Do this: Everything from the first line down to the line containing "return mp.outputs['Vector']" should be reproduced exactly; please include nothing else.

═══ Material provided

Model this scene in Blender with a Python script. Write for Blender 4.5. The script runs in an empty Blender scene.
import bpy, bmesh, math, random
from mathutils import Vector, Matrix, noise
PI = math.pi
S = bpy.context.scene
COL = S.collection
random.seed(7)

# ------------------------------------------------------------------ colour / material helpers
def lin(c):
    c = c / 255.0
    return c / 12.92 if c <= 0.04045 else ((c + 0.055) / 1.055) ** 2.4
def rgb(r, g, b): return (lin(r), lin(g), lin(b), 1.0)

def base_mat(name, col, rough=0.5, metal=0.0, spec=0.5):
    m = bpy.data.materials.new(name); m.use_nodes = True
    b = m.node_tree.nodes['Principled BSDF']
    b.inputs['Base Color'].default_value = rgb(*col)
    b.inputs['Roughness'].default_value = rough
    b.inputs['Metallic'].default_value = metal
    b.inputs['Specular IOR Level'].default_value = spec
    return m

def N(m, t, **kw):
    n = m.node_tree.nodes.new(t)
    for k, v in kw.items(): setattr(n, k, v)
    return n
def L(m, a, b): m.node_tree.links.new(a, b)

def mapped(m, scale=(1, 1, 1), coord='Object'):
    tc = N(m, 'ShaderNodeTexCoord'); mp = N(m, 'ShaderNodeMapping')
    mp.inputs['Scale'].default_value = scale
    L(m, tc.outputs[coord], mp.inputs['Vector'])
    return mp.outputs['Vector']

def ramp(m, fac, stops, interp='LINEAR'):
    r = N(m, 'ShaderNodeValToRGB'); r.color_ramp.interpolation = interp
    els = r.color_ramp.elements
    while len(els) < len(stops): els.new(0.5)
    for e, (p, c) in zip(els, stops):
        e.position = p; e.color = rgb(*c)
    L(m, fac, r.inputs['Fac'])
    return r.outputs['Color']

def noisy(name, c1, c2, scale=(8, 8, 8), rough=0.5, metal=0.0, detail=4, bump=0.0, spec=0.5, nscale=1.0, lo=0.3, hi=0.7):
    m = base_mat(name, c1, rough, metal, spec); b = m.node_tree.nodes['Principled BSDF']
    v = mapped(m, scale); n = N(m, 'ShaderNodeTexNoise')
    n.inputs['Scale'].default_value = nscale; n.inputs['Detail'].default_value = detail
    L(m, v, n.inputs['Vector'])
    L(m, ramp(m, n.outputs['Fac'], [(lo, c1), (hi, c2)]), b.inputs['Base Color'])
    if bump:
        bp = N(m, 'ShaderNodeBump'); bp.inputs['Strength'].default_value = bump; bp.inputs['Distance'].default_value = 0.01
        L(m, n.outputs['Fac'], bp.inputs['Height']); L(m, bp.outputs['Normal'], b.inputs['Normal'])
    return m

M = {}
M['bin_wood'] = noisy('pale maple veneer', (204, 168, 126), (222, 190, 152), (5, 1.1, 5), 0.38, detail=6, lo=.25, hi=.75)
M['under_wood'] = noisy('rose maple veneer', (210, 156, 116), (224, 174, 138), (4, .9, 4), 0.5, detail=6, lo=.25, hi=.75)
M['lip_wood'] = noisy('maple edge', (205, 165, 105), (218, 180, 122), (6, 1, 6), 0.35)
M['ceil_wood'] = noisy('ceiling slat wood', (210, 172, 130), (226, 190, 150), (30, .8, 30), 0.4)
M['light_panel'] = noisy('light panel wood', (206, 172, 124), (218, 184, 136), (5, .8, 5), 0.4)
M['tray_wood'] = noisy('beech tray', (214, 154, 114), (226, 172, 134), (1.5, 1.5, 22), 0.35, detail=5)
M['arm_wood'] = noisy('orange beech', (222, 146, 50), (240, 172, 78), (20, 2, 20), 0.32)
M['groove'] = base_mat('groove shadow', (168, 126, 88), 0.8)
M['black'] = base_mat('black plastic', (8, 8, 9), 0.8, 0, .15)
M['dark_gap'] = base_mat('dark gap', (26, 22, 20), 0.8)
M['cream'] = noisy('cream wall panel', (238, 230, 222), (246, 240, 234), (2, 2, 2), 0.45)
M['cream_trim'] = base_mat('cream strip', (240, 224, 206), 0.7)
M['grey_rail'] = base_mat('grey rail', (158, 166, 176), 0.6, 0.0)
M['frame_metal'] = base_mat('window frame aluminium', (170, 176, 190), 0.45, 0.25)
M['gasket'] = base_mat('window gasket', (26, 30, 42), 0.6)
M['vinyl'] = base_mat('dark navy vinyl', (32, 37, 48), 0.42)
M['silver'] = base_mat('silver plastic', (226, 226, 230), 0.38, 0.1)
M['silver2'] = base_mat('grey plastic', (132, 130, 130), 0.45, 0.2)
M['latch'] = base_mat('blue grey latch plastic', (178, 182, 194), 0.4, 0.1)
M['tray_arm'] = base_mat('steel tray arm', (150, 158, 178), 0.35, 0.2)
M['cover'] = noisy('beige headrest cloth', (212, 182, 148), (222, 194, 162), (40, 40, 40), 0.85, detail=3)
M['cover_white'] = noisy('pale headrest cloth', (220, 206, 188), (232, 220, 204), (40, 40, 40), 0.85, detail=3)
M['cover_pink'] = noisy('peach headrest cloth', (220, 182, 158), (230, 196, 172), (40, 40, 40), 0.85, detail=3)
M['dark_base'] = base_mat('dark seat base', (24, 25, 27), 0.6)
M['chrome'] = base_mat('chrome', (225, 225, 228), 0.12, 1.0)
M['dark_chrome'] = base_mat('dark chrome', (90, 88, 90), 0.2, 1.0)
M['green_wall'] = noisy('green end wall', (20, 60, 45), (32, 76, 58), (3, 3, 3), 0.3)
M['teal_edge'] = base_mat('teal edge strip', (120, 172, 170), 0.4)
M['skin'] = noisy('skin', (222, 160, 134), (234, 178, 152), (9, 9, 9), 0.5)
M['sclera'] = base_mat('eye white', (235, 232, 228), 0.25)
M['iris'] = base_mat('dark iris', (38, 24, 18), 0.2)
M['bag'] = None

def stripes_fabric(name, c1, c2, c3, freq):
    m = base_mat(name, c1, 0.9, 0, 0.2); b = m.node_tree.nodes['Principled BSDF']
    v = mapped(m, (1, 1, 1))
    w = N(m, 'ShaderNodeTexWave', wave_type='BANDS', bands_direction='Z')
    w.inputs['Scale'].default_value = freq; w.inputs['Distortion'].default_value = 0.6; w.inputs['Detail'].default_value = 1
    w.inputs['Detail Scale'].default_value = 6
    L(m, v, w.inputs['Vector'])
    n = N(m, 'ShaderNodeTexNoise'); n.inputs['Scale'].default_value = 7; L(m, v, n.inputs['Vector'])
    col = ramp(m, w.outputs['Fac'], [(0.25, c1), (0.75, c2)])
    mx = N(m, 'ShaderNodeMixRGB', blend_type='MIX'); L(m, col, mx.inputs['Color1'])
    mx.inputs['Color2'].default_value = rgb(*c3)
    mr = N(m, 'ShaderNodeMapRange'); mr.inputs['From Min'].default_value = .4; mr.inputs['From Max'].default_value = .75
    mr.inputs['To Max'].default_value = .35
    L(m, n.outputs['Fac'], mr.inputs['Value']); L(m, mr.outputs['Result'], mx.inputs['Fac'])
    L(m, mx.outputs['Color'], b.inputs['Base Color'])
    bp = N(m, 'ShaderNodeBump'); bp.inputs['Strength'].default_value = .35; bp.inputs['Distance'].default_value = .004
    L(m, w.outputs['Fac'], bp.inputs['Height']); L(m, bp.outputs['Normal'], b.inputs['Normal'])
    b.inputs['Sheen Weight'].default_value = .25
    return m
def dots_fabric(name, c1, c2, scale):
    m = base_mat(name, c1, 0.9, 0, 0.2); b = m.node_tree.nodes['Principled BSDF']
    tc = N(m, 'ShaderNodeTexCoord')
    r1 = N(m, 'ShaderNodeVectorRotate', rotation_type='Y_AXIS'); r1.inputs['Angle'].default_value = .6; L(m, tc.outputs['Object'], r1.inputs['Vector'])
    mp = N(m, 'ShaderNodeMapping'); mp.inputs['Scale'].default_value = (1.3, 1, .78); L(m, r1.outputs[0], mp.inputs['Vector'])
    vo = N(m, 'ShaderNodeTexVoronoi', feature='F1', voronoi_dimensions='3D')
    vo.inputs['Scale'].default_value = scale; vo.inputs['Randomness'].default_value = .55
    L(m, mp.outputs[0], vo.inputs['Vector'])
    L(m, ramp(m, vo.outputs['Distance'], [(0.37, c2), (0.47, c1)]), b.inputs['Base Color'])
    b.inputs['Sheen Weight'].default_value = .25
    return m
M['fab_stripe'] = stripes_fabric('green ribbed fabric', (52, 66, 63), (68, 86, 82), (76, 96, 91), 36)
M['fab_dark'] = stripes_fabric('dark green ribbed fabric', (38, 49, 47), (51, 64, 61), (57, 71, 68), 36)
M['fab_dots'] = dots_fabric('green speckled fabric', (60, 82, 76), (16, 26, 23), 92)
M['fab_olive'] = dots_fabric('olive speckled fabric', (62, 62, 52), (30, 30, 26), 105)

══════

Answer below:
Model this scene in Blender with a Python script. Write for Blender 4.5. The script runs in an empty Blender scene.
import bpy, bmesh, math, random
from mathutils import Vector, Matrix, noise
PI = math.pi
S = bpy.context.scene
COL = S.collection
random.seed(7)

# ------------------------------------------------------------------ colour / material helpers
def lin(c):
    c = c / 255.0
    return c / 12.92 if c <= 0.04045 else ((c + 0.055) / 1.055) ** 2.4
def rgb(r, g, b): return (lin(r), lin(g), lin(b), 1.0)

def base_mat(name, col, rough=0.5, metal=0.0, spec=0.5):
    m = bpy.data.materials.new(name); m.use_nodes = True
    b = m.node_tree.nodes['Principled BSDF']
    b.inputs['Base Color'].default_value = rgb(*col)
    b.inputs['Roughness'].default_value = rough
    b.inputs['Metallic'].default_value = metal
    b.inputs['Specular IOR Level'].default_value = spec
    return m

def N(m, t, **kw):
    n = m.node_tree.nodes.new(t)
    for k, v in kw.items(): setattr(n, k, v)
    return n
def L(m, a, b): m.node_tree.links.new(a, b)

def mapped(m, scale=(1, 1, 1), coord='Object'):
    tc = N(m, 'ShaderNodeTexCoord'); mp = N(m, 'ShaderNodeMapping')
    mp.inputs['Scale'].default_value = scale
    L(m, tc.outputs[coord], mp.inputs['Vector'])
    return mp.outputs['Vector']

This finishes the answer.